**Directions**
Can you write out all of the material below, word for word?

**Information supplied**
....

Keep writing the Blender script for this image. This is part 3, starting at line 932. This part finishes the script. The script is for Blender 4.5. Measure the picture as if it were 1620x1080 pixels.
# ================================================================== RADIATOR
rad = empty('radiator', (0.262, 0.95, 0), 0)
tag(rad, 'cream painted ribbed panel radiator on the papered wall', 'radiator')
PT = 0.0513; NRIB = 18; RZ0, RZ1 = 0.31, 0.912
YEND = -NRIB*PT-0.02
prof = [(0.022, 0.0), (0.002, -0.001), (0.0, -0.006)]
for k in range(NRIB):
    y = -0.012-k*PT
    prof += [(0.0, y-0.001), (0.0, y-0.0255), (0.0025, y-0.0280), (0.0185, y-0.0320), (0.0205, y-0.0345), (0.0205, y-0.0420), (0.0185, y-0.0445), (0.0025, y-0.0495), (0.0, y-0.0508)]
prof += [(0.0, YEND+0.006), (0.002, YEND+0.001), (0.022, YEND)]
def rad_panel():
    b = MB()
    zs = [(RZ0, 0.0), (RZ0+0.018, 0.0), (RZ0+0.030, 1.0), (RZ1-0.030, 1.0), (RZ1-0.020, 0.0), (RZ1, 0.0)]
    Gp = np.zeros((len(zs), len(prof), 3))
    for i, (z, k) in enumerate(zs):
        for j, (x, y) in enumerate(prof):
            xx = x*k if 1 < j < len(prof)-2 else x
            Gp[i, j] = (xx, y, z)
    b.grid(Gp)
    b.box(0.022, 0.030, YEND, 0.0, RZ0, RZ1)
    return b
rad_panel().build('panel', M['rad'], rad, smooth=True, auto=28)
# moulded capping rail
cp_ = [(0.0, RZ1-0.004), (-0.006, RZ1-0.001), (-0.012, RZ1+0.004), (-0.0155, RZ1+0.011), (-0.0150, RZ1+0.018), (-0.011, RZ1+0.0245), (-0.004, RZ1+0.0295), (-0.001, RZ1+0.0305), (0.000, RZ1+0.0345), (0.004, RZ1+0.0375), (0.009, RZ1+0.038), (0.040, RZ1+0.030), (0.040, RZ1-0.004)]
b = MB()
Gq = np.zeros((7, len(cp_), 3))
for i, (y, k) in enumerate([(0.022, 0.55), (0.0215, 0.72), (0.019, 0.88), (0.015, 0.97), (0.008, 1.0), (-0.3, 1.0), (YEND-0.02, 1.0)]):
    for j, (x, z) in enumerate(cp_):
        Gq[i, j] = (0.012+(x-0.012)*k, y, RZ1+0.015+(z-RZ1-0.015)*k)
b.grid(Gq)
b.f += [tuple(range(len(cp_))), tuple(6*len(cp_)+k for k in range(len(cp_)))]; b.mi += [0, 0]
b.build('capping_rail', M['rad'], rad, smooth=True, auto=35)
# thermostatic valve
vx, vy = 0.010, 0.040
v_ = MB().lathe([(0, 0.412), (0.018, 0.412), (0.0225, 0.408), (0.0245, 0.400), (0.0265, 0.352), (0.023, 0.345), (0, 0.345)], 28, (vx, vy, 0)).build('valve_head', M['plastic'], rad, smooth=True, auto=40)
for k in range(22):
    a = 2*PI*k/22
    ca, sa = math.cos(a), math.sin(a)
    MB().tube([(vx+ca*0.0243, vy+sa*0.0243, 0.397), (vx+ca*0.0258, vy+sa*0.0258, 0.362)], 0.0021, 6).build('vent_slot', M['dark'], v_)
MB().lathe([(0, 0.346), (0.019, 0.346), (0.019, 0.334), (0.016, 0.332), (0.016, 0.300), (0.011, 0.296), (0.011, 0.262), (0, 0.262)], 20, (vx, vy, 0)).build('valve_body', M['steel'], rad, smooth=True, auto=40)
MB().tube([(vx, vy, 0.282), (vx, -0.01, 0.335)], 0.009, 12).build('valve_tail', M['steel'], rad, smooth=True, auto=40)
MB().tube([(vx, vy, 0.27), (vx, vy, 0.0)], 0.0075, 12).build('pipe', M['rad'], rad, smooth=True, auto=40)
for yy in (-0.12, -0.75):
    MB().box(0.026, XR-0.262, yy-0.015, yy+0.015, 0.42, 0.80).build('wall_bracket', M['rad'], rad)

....

**Output for this task**
Keep writing the Blender script for this image. This is part 3, starting at line 932. This part finishes the script. The script is for Blender 4.5. Measure the picture as if it were 1620x1080 pixels.
# ================================================================== RADIATOR
rad = empty('radiator', (0.262, 0.95, 0), 0)
tag(rad, 'cream painted ribbed panel radiator on the papered wall', 'radiator')
PT = 0.0513; NRIB = 18; RZ0, RZ1 = 0.31, 0.912
YEND = -NRIB*PT-0.02
prof = [(0.022, 0.0), (0.002, -0.001), (0.0, -0.006)]
for k in range(NRIB):
    y = -0.012-k*PT
    prof += [(0.0, y-0.001), (0.0, y-0.0255), (0.0025, y-0.0280), (0.0185, y-0.0320), (0.0205, y-0.0345), (0.0205, y-0.0420), (0.0185, y-0.0445), (0.0025, y-0.0495), (0.0, y-0.0508)]
prof += [(0.0, YEND+0.006), (0.002, YEND+0.001), (0.022, YEND)]
def rad_panel():
    b = MB()
    zs = [(RZ0, 0.0), (RZ0+0.018, 0.0), (RZ0+0.030, 1.0), (RZ1-0.030, 1.0), (RZ1-0.020, 0.0), (RZ1, 0.0)]
    Gp = np.zeros((len(zs), len(prof), 3))
    for i, (z, k) in enumerate(zs):
        for j, (x, y) in enumerate(prof):
            xx = x*k if 1 < j < len(prof)-2 else x
            Gp[i, j] = (xx, y, z)
    b.grid(Gp)
    b.box(0.022, 0.030, YEND, 0.0, RZ0, RZ1)
    return b
rad_panel().build('panel', M['rad'], rad, smooth=True, auto=28)
# moulded capping rail
cp_ = [(0.0, RZ1-0.004), (-0.006, RZ1-0.001), (-0.012, RZ1+0.004), (-0.0155, RZ1+0.011), (-0.0150, RZ1+0.018), (-0.011, RZ1+0.0245), (-0.004, RZ1+0.0295), (-0.001, RZ1+0.0305), (0.000, RZ1+0.0345), (0.004, RZ1+0.0375), (0.009, RZ1+0.038), (0.040, RZ1+0.030), (0.040, RZ1-0.004)]
b = MB()
Gq = np.zeros((7, len(cp_), 3))
for i, (y, k) in enumerate([(0.022, 0.55), (0.0215, 0.72), (0.019, 0.88), (0.015, 0.97), (0.008, 1.0), (-0.3, 1.0), (YEND-0.02, 1.0)]):
    for j, (x, z) in enumerate(cp_):
        Gq[i, j] = (0.012+(x-0.012)*k, y, RZ1+0.015+(z-RZ1-0.015)*k)
b.grid(Gq)
b.f += [tuple(range(len(cp_))), tuple(6*len(cp_)+k for k in range(len(cp_)))]; b.mi += [0, 0]
b.build('capping_rail', M['rad'], rad, smooth=True, auto=35)
# thermostatic valve
vx, vy = 0.010, 0.040
v_ = MB().lathe([(0, 0.412), (0.018, 0.412), (0.0225, 0.408), (0.0245, 0.400), (0.0265, 0.352), (0.023, 0.345), (0, 0.345)], 28, (vx, vy, 0)).build('valve_head', M['plastic'], rad, smooth=True, auto=40)
for k in range(22):
    a = 2*PI*k/22
    ca, sa = math.cos(a), math.sin(a)
    MB().tube([(vx+ca*0.0243, vy+sa*0.0243, 0.397), (vx+ca*0.0258, vy+sa*0.0258, 0.362)], 0.0021, 6).build('vent_slot', M['dark'], v_)
MB().lathe([(0, 0.346), (0.019, 0.346), (0.019, 0.334), (0.016, 0.332), (0.016, 0.300), (0.011, 0.296), (0.011, 0.262), (0, 0.262)], 20, (vx, vy, 0)).build('valve_body', M['steel'], rad, smooth=True, auto=40)
MB().tube([(vx, vy, 0.282), (vx, -0.01, 0.335)], 0.009, 12).build('valve_tail', M['steel'], rad, smooth=True, auto=40)
MB().tube([(vx, vy, 0.27), (vx, vy, 0.0)], 0.0075, 12).build('pipe', M['rad'], rad, smooth=True, auto=40)
for yy in (-0.12, -0.75):
    MB().box(0.026, XR-0.262, yy-0.015, yy+0.015, 0.42, 0.80).build('wall_bracket', M['rad'], rad)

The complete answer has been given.